Menjadi Hamba Sejati di Puncak Kekuasaan
Semakin tinggi posisi atau pencapaian seseorang, semakin besar pula godaan untuk merasa berkuasa dan lupa diri. Ayat ini memberikan pedoman bagi para pemimpin, manajer, atau siapa pun yang berada dalam posisi berpengaruh. Kekuasaan dan kemenangan bukanlah lisensi untuk bertindak sewenang-wenang, melainkan amanah yang menuntut kerendahan hati yang lebih besar. Seorang pemimpin sejati, menurut Al-Qur'an, adalah ia yang ketika berada di puncak justru semakin sering bersujud, bertasbih, dan memohon ampun kepada Tuhannya. Ia sadar bahwa posisinya adalah ujian, dan cara terbaik untuk lulus dari ujian itu adalah dengan terus mengingat statusnya sebagai hamba.
Kesimpulan: Penutup yang Sempurna
Surat An-Nasr ayat 3 adalah sebuah mahakarya petunjuk ilahi. Ia mengajarkan kita bahwa akhir dari sebuah perjuangan yang diberkahi bukanlah pesta pora, melainkan sujud syukur.
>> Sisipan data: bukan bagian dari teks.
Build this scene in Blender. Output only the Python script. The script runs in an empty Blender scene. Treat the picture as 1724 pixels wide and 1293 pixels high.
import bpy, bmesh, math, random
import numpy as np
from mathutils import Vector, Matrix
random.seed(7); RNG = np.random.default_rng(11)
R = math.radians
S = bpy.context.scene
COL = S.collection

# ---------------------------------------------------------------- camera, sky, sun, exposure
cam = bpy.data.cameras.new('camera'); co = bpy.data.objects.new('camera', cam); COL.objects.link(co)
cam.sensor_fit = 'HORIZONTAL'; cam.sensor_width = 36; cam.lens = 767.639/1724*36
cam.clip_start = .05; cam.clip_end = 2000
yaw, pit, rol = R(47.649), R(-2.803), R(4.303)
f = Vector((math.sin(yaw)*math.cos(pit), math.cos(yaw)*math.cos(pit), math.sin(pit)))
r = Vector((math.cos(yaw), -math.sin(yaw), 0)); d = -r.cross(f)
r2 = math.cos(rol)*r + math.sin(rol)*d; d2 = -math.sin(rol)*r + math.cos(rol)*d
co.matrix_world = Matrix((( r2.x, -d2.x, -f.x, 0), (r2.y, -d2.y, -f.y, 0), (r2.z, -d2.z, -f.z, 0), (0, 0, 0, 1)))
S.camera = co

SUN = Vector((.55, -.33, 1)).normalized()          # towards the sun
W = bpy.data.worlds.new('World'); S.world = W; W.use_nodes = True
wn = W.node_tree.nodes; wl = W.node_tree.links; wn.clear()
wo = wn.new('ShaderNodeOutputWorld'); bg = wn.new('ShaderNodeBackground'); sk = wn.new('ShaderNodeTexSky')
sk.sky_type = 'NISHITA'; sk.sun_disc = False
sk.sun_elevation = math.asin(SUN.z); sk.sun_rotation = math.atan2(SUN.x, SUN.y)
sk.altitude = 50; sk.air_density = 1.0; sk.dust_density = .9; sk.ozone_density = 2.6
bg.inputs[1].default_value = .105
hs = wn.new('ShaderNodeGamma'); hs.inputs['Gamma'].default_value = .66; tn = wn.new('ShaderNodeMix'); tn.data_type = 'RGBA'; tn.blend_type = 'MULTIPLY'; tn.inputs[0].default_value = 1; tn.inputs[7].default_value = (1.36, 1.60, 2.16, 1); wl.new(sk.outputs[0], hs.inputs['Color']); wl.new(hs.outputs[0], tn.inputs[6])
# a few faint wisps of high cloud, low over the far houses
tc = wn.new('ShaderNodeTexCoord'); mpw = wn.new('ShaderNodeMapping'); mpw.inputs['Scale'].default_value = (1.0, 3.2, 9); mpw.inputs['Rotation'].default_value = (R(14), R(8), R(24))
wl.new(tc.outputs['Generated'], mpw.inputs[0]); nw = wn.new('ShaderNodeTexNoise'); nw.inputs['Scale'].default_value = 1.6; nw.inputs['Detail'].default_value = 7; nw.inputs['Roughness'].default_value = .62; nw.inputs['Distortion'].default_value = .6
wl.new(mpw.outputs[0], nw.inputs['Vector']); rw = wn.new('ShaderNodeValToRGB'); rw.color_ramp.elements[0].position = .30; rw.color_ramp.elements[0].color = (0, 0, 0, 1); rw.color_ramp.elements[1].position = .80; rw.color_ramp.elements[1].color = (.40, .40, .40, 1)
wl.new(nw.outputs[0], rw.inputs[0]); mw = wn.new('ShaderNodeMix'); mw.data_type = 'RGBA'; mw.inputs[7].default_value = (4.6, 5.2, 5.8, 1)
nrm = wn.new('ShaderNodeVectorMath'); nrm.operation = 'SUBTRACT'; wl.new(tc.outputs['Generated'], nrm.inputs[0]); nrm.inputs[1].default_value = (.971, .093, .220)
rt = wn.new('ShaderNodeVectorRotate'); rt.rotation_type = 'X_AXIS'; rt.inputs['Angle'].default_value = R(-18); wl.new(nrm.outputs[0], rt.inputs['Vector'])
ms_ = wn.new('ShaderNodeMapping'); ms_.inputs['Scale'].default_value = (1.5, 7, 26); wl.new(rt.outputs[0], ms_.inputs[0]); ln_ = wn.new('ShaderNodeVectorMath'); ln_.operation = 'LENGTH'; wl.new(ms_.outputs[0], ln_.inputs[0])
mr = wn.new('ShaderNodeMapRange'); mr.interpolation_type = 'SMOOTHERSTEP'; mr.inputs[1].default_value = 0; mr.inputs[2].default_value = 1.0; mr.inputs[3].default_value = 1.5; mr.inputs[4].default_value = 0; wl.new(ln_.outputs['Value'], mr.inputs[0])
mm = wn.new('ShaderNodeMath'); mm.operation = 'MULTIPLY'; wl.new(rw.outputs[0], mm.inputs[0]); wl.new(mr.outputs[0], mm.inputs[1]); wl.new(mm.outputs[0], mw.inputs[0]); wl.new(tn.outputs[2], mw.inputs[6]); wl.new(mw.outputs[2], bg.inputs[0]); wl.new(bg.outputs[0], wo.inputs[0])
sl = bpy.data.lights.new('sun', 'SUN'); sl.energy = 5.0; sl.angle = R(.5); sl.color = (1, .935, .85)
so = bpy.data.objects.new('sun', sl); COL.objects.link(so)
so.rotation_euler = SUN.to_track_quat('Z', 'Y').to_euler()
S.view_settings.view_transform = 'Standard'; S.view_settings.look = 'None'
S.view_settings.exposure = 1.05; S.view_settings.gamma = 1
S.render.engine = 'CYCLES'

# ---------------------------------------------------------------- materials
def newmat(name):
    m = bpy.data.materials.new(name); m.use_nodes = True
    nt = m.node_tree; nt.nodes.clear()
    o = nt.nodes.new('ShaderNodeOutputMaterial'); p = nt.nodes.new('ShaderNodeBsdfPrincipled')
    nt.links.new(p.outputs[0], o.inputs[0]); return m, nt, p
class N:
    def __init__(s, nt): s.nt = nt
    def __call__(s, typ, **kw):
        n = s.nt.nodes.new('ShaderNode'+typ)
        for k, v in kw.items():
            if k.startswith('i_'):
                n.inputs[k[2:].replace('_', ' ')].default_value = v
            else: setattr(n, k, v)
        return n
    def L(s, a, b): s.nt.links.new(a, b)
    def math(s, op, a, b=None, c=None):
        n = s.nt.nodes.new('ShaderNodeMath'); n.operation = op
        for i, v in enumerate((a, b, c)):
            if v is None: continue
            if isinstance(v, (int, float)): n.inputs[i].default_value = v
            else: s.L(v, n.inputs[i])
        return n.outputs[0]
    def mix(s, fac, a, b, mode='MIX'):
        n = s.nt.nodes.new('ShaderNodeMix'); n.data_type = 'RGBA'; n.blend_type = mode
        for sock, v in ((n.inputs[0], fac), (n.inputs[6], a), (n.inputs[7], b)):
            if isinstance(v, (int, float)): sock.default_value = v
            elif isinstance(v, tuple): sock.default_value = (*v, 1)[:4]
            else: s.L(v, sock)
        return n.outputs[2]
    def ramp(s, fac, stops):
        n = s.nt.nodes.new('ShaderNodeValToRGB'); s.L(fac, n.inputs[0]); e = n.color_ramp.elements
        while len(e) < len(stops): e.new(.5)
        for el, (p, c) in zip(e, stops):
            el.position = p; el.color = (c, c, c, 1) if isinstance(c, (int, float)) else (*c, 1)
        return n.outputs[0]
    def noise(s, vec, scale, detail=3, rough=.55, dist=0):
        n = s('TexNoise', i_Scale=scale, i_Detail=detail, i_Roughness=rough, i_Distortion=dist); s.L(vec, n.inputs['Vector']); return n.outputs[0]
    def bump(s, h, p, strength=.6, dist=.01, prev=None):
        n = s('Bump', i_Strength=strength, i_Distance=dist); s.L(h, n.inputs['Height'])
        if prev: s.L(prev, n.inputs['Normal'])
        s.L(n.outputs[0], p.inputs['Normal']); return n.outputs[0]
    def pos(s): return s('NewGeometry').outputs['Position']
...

Puncak dari kemenangan bukanlah arogansi, melainkan kerendahan hati. Dan buah dari kesuksesan bukanlah rasa puas diri, melainkan pengakuan tulus akan kelemahan diri di hadapan keagungan Allah.
Dengan memerintahkan tasbih, tahmid, dan istighfar, Allah memberikan kita sebuah peta jalan spiritual untuk menavigasi lautan nikmat tanpa tenggelam dalam gelombang kesombongan. Ia adalah pengingat bahwa setiap pertolongan (Nasr) dan setiap kemenangan (Fath) adalah murni anugerah dari-Nya, dan respons terbaik atas anugerah tersebut adalah dengan kembali kepada-Nya dalam bentuk penghambaan yang paling murni: menyucikan-Nya, memuji-Nya, dan memohon ampunan-Nya, dengan keyakinan penuh bahwa Dia adalah At-Tawwab, Sang Maha Penerima tobat.